Only the lines from the beginning of the entries through the one with "from mathutils import Vector" should be written out, please, exactly and without any pictures.

- _EXTRACTED INFORMATION_:
>> begin
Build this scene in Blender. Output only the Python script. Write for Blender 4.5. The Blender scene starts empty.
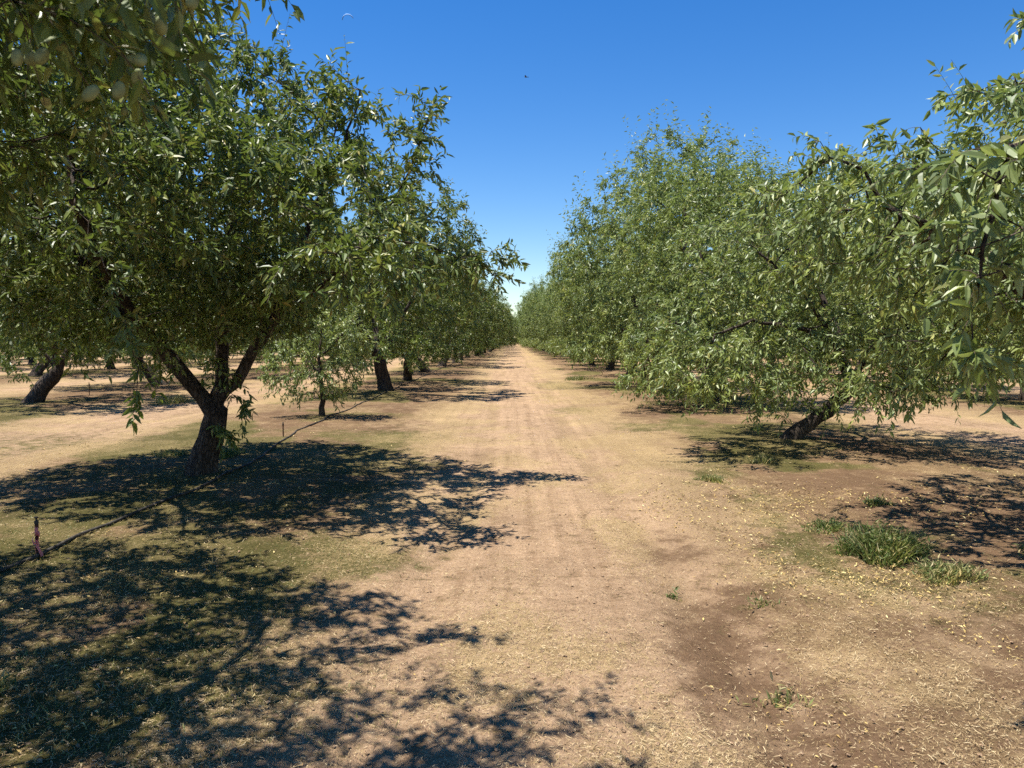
import bpy, math, random
import numpy as np
from mathutils import Vector

R = math.radians
SEED = 7
rng = np.random.default_rng(SEED)
random.seed(SEED)
scene = bpy.context.scene
COL = scene.collection

# ------------------------------------------------------------------ helpers
def link(o, parent=None):
    COL.objects.link(o)
    if parent is not None:
        o.parent = parent
    return o

def tag(o, label=None, cat=None, group=None, kind=None):
    if label: o['label'] = label
    if cat: o['category'] = cat
    if group: o['group'] = group
    if kind: o['kind'] = kind
    return o

def empty(name, loc, rz=0.0, s=1.0):
    e = bpy.data.objects.new(name, None)
    e.empty_display_size = 0.2
    link(e)
    e.location = loc
    e.rotation_euler = (0, 0, rz)
    e.scale = (s, s, s)
    return e

def mesh_from(name, verts, faces_list, mats, smooth=False, mat_index=None):
    """faces_list: list of (n,k) int arrays; verts (n,3)."""
    verts = np.asarray(verts, np.float32)
    me = bpy.data.meshes.new(name)
    me.vertices.add(len(verts))
    me.vertices.foreach_set('co', verts.ravel())
    loops, starts, totals, at = [], [], [], 0
    for f in faces_list:
        f = np.asarray(f, np.int32)
        if len(f) == 0: continue
        n, k = f.shape
        loops.append(f.ravel())
        starts.append(at + np.arange(n, dtype=np.int32) * k)
        totals.append(np.full(n, k, np.int32))
        at += n * k
    loops = np.concatenate(loops); starts = np.concatenate(starts); totals = np.concatenate(totals)
    me.loops.add(len(loops))
    me.loops.foreach_set('vertex_index', loops)
    me.polygons.add(len(starts))
    me.polygons.foreach_set('loop_start', starts)
    me.polygons.foreach_set('loop_total', totals)
    for m in mats: me.materials.append(m)
    if mat_index is not None:
        me.polygons.foreach_set('material_index', np.asarray(mat_index, np.int32))
    me.polygons.foreach_set('use_smooth', np.full(len(starts), smooth, bool))
    me.update(calc_edges=True)
    me.validate()
    return me

def norm(v):
    return v / np.maximum(np.linalg.norm(v, axis=-1, keepdims=True), 1e-9)

def hash2(ix, iy, s):
    h = (ix.astype(np.int64) * 374761393 + iy.astype(np.int64) * 668265263 + s * 1442695041) & 0x7fffffff
    h = ((h ^ (h >> 13)) * 1274126177) & 0x7fffffff
    h = h ^ (h >> 16)
    return (h & 0xffffff) / float(0xffffff)

def vnoise(x, y, s=0):
    ix = np.floor(x); iy = np.floor(y)
    fx = x - ix; fy = y - iy
    fx = fx * fx * (3 - 2 * fx); fy = fy * fy * (3 - 2 * fy)
    a = hash2(ix, iy, s); b = hash2(ix + 1, iy, s)
    c = hash2(ix, iy + 1, s); d = hash2(ix + 1, iy + 1, s)
    return (a * (1 - fx) + b * fx) * (1 - fy) + (c * (1 - fx) + d * fx) * fy

def fbm(x, y, s=0, octs=4):
    v = 0; amp = 0.5; t = 0
    for i in range(octs):
        v = v + amp * vnoise(x * 2 ** i, y * 2 ** i, s + i * 17); t += amp; amp *= 0.5
    return v / t

def sstep(a, b, x):
    t = np.clip((x - a) / (b - a), 0, 1)
    return t * t * (3 - 2 * t)

# ------------------------------------------------------------------ node helpers
def new_mat(name):
    m = bpy.data.materials.new(name)
    m.use_nodes = True
    nt = m.node_tree
    nt.nodes.clear()
    out = nt.nodes.new('ShaderNodeOutputMaterial')
    return m, nt, out

def N(nt, typ, **kw):
    n = nt.nodes.new(typ)
    for k, v in kw.items():
        if k.startswith('i_'):
            key = k[2:].replace('_', ' ')
            n.inputs[key].default_value = v
        else:
            setattr(n, k, v)
    return n

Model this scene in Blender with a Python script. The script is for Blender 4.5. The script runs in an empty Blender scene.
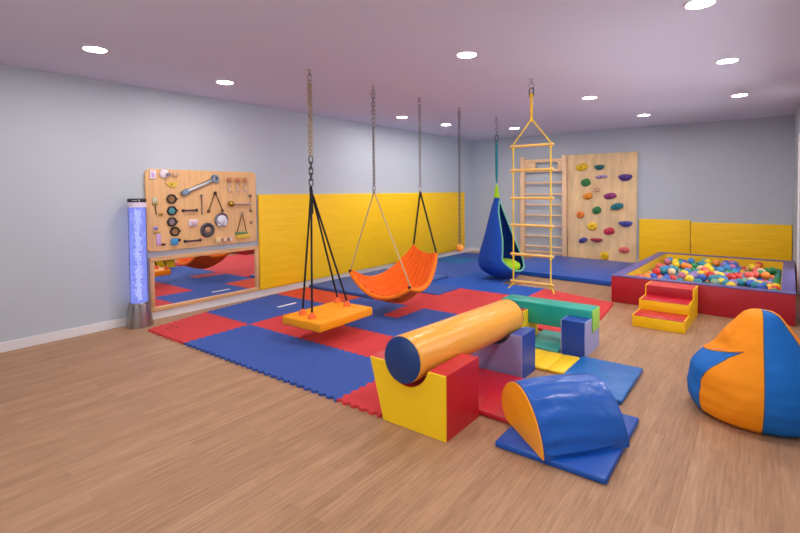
>> end
- _RESPONSE BELOW_:
Build this scene in Blender. Output only the Python script. Write for Blender 4.5. The Blender scene starts empty.
import bpy, math, random
import numpy as np
from mathutils import Vector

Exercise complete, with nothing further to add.